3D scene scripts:
..........

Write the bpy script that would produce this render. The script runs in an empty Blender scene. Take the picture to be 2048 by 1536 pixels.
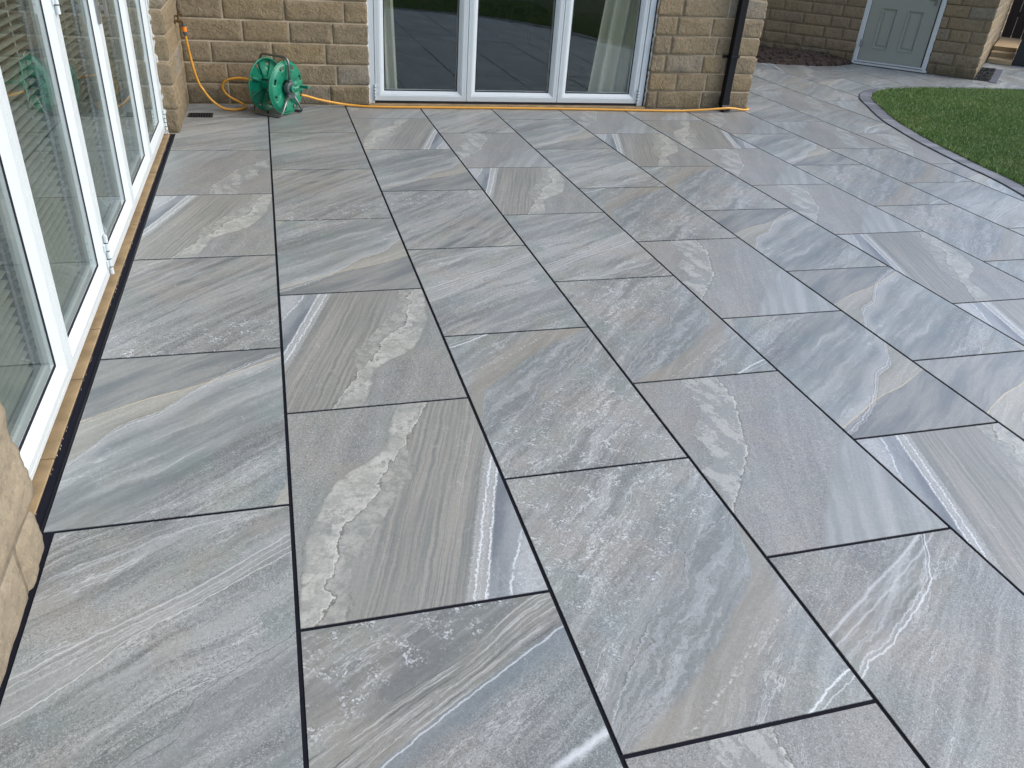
import bpy, bmesh, math, random
from mathutils import Vector, Matrix, noise as mnoise
R = math.radians
random.seed(7)
scene = bpy.context.scene
col = scene.collection

# ------------------------------------------------------------------ camera, world, sun, exposure
FPX, YAW, PITCH, ROLL = 1577.113, 0.30967, 0.53634, 0.07675
CAM = Vector((0.0434, -1.3013, 1.4166))
cam = bpy.data.objects.new('camera', bpy.data.cameras.new('camera'))
col.objects.link(cam)
cy, sy, cp, sp = math.cos(YAW), math.sin(YAW), math.cos(PITCH), math.sin(PITCH)
fw = Vector((sy * cp, cy * cp, -sp)); r0 = Vector((cy, -sy, 0)); u0 = r0.cross(fw)
c_, s_ = math.cos(ROLL), math.sin(ROLL)
rt = c_ * r0 + s_ * u0; up = -s_ * r0 + c_ * u0
M = Matrix((rt, up, -fw)).transposed().to_4x4(); M.translation = CAM
cam.matrix_world = M
cam.data.sensor_width = 36; cam.data.lens = 36 * FPX / 2048
cam.data.clip_start = 0.02; cam.data.clip_end = 500
scene.camera = cam

SUN_EL, SUN_AZ = R(43), R(103)          # azimuth clockwise from +Y
world = bpy.data.worlds.new('World'); scene.world = world; world.use_nodes = True
wn = world.node_tree.nodes; wl = world.node_tree.links
bg = wn['Background']
sky = wn.new('ShaderNodeTexSky'); sky.sky_type = 'NISHITA'; sky.sun_disc = False
sky.sun_elevation = SUN_EL; sky.sun_rotation = SUN_AZ
sky.dust_density = 2.4; sky.air_density = 0.9; sky.ozone_density = 0.6
wl.new(sky.outputs[0], bg.inputs[0]); bg.inputs[1].default_value = 0.15
sun = bpy.data.objects.new('sun', bpy.data.lights.new('sun', 'SUN')); col.objects.link(sun)
sun.data.energy = 0.85; sun.data.angle = R(60); sun.data.color = (1, 0.97, 0.93)
sd = Vector((math.sin(SUN_AZ) * math.cos(SUN_EL), math.cos(SUN_AZ) * math.cos(SUN_EL), math.sin(SUN_EL)))
sun.rotation_euler = sd.to_track_quat('Z', 'Y').to_euler()
scene.view_settings.view_transform = 'Standard'; scene.view_settings.look = 'None'
scene.view_settings.exposure = 1.05; scene.view_settings.gamma = 1.0
scene.render.engine = 'CYCLES'
scene.cycles.max_bounces = 8; scene.cycles.transparent_max_bounces = 16
scene.cycles.use_denoising = True

# ------------------------------------------------------------------ node mini language
class X:
    """a socket with arithmetic"""
    def __init__(s, g, sock): s.g, s.s = g, sock
    def _m(s, op, *o): return s.g.math(op, s, *o)
    def __add__(s, o): return s._m('ADD', o)
    def __radd__(s, o): return s.g.math('ADD', o, s)
    def __sub__(s, o): return s._m('SUBTRACT', o)
    def __rsub__(s, o): return s.g.math('SUBTRACT', o, s)
    def __mul__(s, o): return s._m('MULTIPLY', o)
    def __rmul__(s, o): return s.g.math('MULTIPLY', o, s)
    def __truediv__(s, o): return s._m('DIVIDE', o)
    def __pow__(s, o): return s._m('POWER', o)
    def abs(s): return s._m('ABSOLUTE')
    def sat(s):
        r = s._m('ADD', 0.0); r.s.node.use_clamp = True; return r

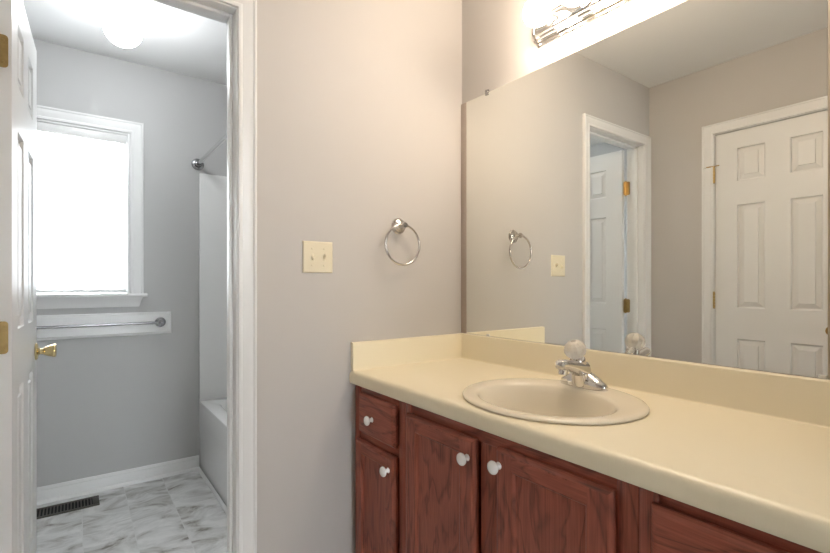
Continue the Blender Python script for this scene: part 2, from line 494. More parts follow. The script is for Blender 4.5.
# local u -> world -y ; face y=0 -> world x = XL-0.003 facing +x
R = Matrix(((0,-1,0,-0.005),(-1,0,0,0),(0,0,1,0.0065),(0,0,0,1)))
slab.data.transform(R); slab.parent = d2
for f in (): pass
for z in (1.797, 1.061, 0.25):
    o = link('hinge', hinge_bm(XL+0.006, CY0-0.001, z, (((0,-1,0),(1,0,0)),), lw=0.004), M['brass'], smooth=True, auto=35); adopt(d2, o)
bm = bmesh.new(); tube(bm, [(XL+0.006, CY0+0.001, 1.847),(XL+0.012, CY0+0.02, 1.847),(XL+0.012, CY0+0.055, 1.847)], 0.0035, 10); tube(bm, [(XL+0.008, CY0-0.004, 1.847),(XL+0.012, CY0-0.03, 1.847)], 0.003, 10)
o = link('hinge_pin_stop', bm, M['brass'], smooth=True, auto=50); adopt(d2, o)
bm = bmesh.new(); lathe(bm, (XL+0.014, CY0+0.045, 1.847), (-1,0.6,0), [(-0.008,0.0),(-0.007,0.006),(0.002,0.008),(0.004,0.0)], 14)
s = link('bumper', bm, M['bumper'], smooth=True); adopt_sub(o, d2, s)
o = link('door_knob', knob_bm((XL-0.003, CY1+0.07, 0.925), (1,0,0)), M['brass'], smooth=True, auto=40); adopt(d2, o)

# ------------------------------------------------------------------ window
wi = empty('window_1', (WX1, YF, WZ0), 'white framed bathroom window with moulded casing and deep sill over the towel bar', 'window', kind='structure')
def mitred(name, prof, u0, u1, z0, z1, place, close=False):
    bm = bmesh.new(); st = []
    for (o, t) in prof:
        cs = ((u0-o, z0),(u0-o, z1+o),(u1+o, z1+o),(u1+o, z0)) if not close else ((u0-o, z0-o),(u0-o, z1+o),(u1+o, z1+o),(u1+o, z0-o))
        st.append([bm.verts.new(place(u, t, z)) for (u, z) in cs])
    n = 4 if close else 3
    for a, b_ in zip(st, st[1:] + st[:1]):
        for i in range(n): bm.faces.new((a[i], a[(i+1)%4], b_[(i+1)%4], b_[i]))
    if not close:
        for i in (0,3): bm.faces.new([s_[i] for s_ in st])
    return link(name, bm, M['trim'], smooth=True, auto=28)
WC = [(o*0.066/0.058, t) for o, t in CASE]
o = mitred('window_casing', WC, WX0-0.002, WX1+0.002, WZ0, WZ1+0.002, lambda u, n, z: (u, YF-n, z)); adopt(wi, o)
bm = bmesh.new()
sp = [(-0.075,0),(0.040,0),(0.043,0.004),(0.043,0.016),(0.040,0.020),(-0.075,0.020)]
box(bm, WX0, WX1, YF-0.001, YF+0.075, WZ0-0.020, WZ0)
prism(bm, [(-0.002,0),(0.040,0),(0.044,0.005),(0.044,0.015),(0.040,0.020),(-0.002,0.020)], lambda n, z: (WX0-0.085, YF-n, WZ0-0.020+z), lambda n, z: (WX1+0.085, YF-n, WZ0-0.020+z))
o = link('window_stool', bm, M['trim'], smooth=True, auto=40); adopt(wi, o)
bm = bmesh.new()
ap = [(0,0),(0.010,0),(0.012,0.012),(0.012,0.034),(0.016,0.044),(0.018,0.056),(0,0.056)]
prism(bm, ap, lambda n, z: (WX0-0.045-n*0.6-0.25*z, YF-n, WZ0-0.076+z), lambda n, z: (WX1+0.040+n*0.6+0.25*z, YF-n, WZ0-0.076+z))
o = link('window_apron', bm, M['trim'], smooth=True, auto=30); adopt(wi, o)
o = boxes('window_jamb', [(WX0-0.001, WX0+0.012, YF, YF+0.11, WZ0, WZ1), (WX1-0.012, WX1+0.001, YF, YF+0.11, WZ0, WZ1), (WX0+0.012, WX1-0.012, YF, YF+0.11, WZ1-0.012, WZ1+0.001), (WX0+0.012, WX1-0.012, YF+0.075, YF+0.11, WZ0-0.02, WZ0+0.002)], M['trim'], bevel=0.0015); adopt(wi, o)
zm = (WZ0+WZ1)/2
def sash(z0, z1, y0, y1):
    a, b_ = WX0+0.012, WX1-0.012; t = 0.028
    o = boxes('sash', [(a, a+t, y0, y1, z0, z1), (b_-t, b_, y0, y1, z0, z1), (a+t, b_-t, y0, y1, z1-t, z1), (a+t, b_-t, y0, y1, z0, z0+t)], M['trim'], bevel=0.002)
    adopt(wi, o)
    g = boxes('pane', [(a+t-0.004, b_-t+0.004, (y0+y1)/2-0.002, (y0+y1)/2+0.002, z0+t-0.004, z1-t+0.004)], M['glass'])
    adopt_sub(o, wi, g)
sash(WZ0+0.004, zm+0.02, YF+0.070, YF+0.088)
sash(zm-0.02, WZ1-0.012, YF+0.090, YF+0.106)

# mini blind hung inside the window opening
bl = empty('window_blind', (WX1-0.015, YF+0.03, WZ1-0.014), 'white horizontal mini blind lowered over the bright bathroom window', 'blind')
a, b_ = WX0+0.018, WX1-0.016
o = boxes('headrail', [(a, b_, YF+0.012, YF+0.045, WZ1-0.046, WZ1-0.0135)], M['trim'], bevel=0.002); adopt(bl, o)
o = boxes('valance', [(a-0.001, b_+0.001, YF+0.003, YF+0.0075, WZ1-0.062, WZ1-0.0135)], M['trim'], bevel=0.0015); adopt(bl, o)
bm = bmesh.new()
zt, zb, ns = WZ1-0.070, WZ0+0.036, 43
ta = math.radians(38)
for i in range(ns):
    z = zt + (zb-zt)*i/(ns-1); rows = []
    for k in range(5):
        s_ = (k/4 - 0.5)*0.025; cr = 0.0018*(1-(2*k/4-1)**2)
        y = YF+0.028 + s_*math.cos(ta) - cr*math.sin(ta); zz = z + s_*math.sin(ta) + cr*math.cos(ta)
        rows.append([(a, y, zz), (b_, y, zz)])
    V = [[bm.verts.new(p) for p in r] for r in rows]
    for r0, r1 in zip(V[:-1], V[1:]): bm.faces.new((r0[0], r0[1], r1[1], r1[0]))
o = link('slats', bm, M['slat'], smooth=True); adopt(bl, o)
o = boxes('bottom_rail', [(a, b_, YF+0.017, YF+0.040, WZ0+0.010, WZ0+0.024)], M['trim'], bevel=0.003); adopt(bl, o)
for x in (a+0.10, (a+b_)/2, b_-0.10):
    bm = bmesh.new()
    for yy in (YF+0.0155, YF+0.0415): tube(bm, [(x, yy, WZ0+0.02), (x, yy, WZ1-0.045)], 0.0006, 6)
    o = link('ladder_cord', bm, M['trim']); adopt(bl, o)
# ------------------------------------------------------------------ bathroom fittings
TB = empty('towel_bar', (-1.30, YF, 0.925), 'chrome towel bar on a long white board below the bathroom window', 'towel bar')
bm = bmesh.new()
x0, x1, z0, z1 = -1.700, -0.934, 0.858, 0.990
rr = []
for ins, n in ((0,0),(0,0.010),(0.004,0.014),(0.010,0.0155),(0.014,0.019)):
    rr.append([(x0+ins,YF-n,z0+ins),(x1-ins,YF-n,z0+ins),(x1-ins,YF-n,z1-ins),(x0+ins,YF-n,z1-ins)])
loops(bm, rr, cap0=True, cap1=True)
o = link('backboard', bm, M['trim'], smooth=True, auto=25); adopt(TB, o)
for x in (-0.994, -1.640):
    bm = bmesh.new(); lathe(bm, (x, YF-0.0185, 0.929), (0,-1,0), [(0,0.029),(0.004,0.029),(0.007,0.026),(0.009,0.021),(0.013,0.020),(0.015,0.015),(0.019,0.012),(0.042,0.010),(0.048,0.012),(0.054,0.011),(0.057,0.006),(0.058,0)], 28)
    o = link('bracket', bm, M['steel'], smooth=True, auto=35); adopt(TB, o)
bm = bmesh.new(); tube(bm, [(-1.640, YF-0.060, 0.929), (-0.994, YF-0.060, 0.929)], 0.0075, 16)
o = link('bar', bm, M['steel'], smooth=True, auto=50); adopt(TB, o)

# bathtub with its surround
tub = empty('bathtub', (TUBX, YF, 0), 'white alcove bathtub with tall plain white surround, beyond the doorway', 'bathtub')
RZ = 0.428
YB = 0.118; YE = YF-0.002
bm = bmesh.new()
def rrect(x0, x1, y0, y1, r, z, n=6):
    pts = []
    for cx, cy, a0 in ((x1-r, y1-r, 0), (x0+r, y1-r, PI/2), (x0+r, y0+r, PI), (x1-r, y0+r, 1.5*PI)):
        for k in range(n+1):
            t = a0 + PI/2*k/n
            pts.append((cx+r*math.cos(t), cy+r*math.sin(t), z))
    return pts
X1 = -0.003
rr = [rrect(TUBX+0.006, X1, YB, YE, 0.004, 0.0), rrect(TUBX+0.005, X1, YB, YE, 0.004, 0.10), rrect(TUBX+0.002, X1, YB, YE, 0.004, 0.30), rrect(TUBX, X1, YB, YE, 0.006, RZ-0.014), rrect(TUBX+0.003, X1, YB, YE, 0.008, RZ-0.004), rrect(TUBX+0.012, X1-0.004, YB+0.003, YE-0.003, 0.012, RZ),
      rrect(TUBX+0.075, X1-0.06, YB+0.07, YE-0.09, 0.10, RZ), rrect(TUBX+0.088, X1-0.07, YB+0.08, YE-0.10, 0.10, RZ-0.012), rrect(TUBX+0.13, X1-0.10, YB+0.12, YE-0.20, 0.12, 0.14), rrect(TUBX+0.17, X1-0.14, YB+0.16, YE-0.25, 0.12, 0.10)]
loops(bm, rr, cap0=True, cap1=True)
o = link('tub', bm, M['tub'], smooth=True, auto=45); adopt(tub, o)
SZ = 1.847
bm = bmesh.new()
t = 0.022
for (p0, p1) in (((TUBX, YE-t), (X1, YE)), ((X1-t, YB), (X1, YE-t)), ((TUBX, YB), (X1-t, YB+t))):
    box(bm, p0[0], p1[0], p0[1], p1[1], RZ-0.002, SZ)
o = link('surround', bm, M['tub'], bevel=0.006, segs=3); adopt(tub, o)
bm = bmesh.new(); box(bm, X1-0.11, X1-t, 0.55, 1.10, 1.15, 1.17); box(bm, X1-0.09, X1-t, 0.55, 1.10, 1.17, 1.19)
o = link('soap_ledge', bm, M['tub'], bevel=0.006); adopt(tub, o)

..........

Reproduce, without alteration, solely the lines beginning at the line that includes "Continue the Blender" and ending at the line that includes "auto=40); adopt(d2, o)", both lines included.

Exercise solution:
Continue the Blender Python script for this scene: part 2, from line 494. More parts follow. The script is for Blender 4.5.
# local u -> world -y ; face y=0 -> world x = XL-0.003 facing +x
R = Matrix(((0,-1,0,-0.005),(-1,0,0,0),(0,0,1,0.0065),(0,0,0,1)))
slab.data.transform(R); slab.parent = d2
for f in (): pass
for z in (1.797, 1.061, 0.25):
    o = link('hinge', hinge_bm(XL+0.006, CY0-0.001, z, (((0,-1,0),(1,0,0)),), lw=0.004), M['brass'], smooth=True, auto=35); adopt(d2, o)
bm = bmesh.new(); tube(bm, [(XL+0.006, CY0+0.001, 1.847),(XL+0.012, CY0+0.02, 1.847),(XL+0.012, CY0+0.055, 1.847)], 0.0035, 10); tube(bm, [(XL+0.008, CY0-0.004, 1.847),(XL+0.012, CY0-0.03, 1.847)], 0.003, 10)
o = link('hinge_pin_stop', bm, M['brass'], smooth=True, auto=50); adopt(d2, o)
bm = bmesh.new(); lathe(bm, (XL+0.014, CY0+0.045, 1.847), (-1,0.6,0), [(-0.008,0.0),(-0.007,0.006),(0.002,0.008),(0.004,0.0)], 14)
s = link('bumper', bm, M['bumper'], smooth=True); adopt_sub(o, d2, s)
o = link('door_knob', knob_bm((XL-0.003, CY1+0.07, 0.925), (1,0,0)), M['brass'], smooth=True, auto=40); adopt(d2, o)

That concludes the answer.